On the determination of the Young’s modulus of thin films using indentation tests

The main difficulty with the characterization of thin coatings using depth-sensing indentation tests is related to the determination of the contributions of the substrate and the film to the measured properties. In this study, three-dimensional numerical simulations of the Vickers hardness test are used in order to examine the influence of the elastic and plastic properties of the substrate and the film on the composite’s Young’s modulus results. The hardness of the film is equal to or higher than the substrate hardness. A study of the stress distributions and the indentation geometry of composites, film/substrate, was performed, taking into account the relative mechanical properties of the film and substrate. In addition, stress evolution during indentation was studied, in order to quantify the critical indentation depth under which the substrate is not elastically deformed.
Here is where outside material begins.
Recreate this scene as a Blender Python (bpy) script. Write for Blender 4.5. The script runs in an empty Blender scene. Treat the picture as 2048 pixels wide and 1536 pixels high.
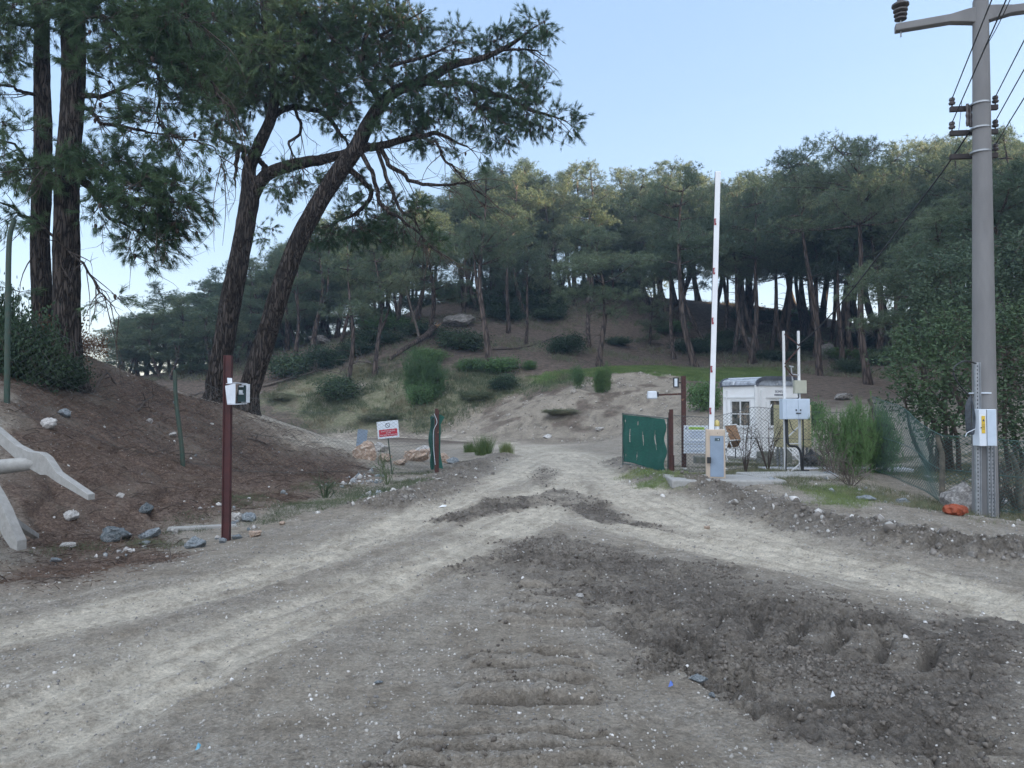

The accurate evaluation of the Young’s modulus of the films using weight functions is also examined: some of these have previously been proposed and one was introduced for this study. Two different fitting procedures were used to compare the results obtained from eight fictive film/substrate combinations using six weight functions. The first procedure, commonly used, considers the substrate’s modulus as a known parameter in the fitting process. In the second, the film and the substrate’s modulus are considered as unknown variables that are calculated simultaneously during the fitting process. The validity of the conclusions obtained using the fictive materials was checked by applying the weight functions to four real composites.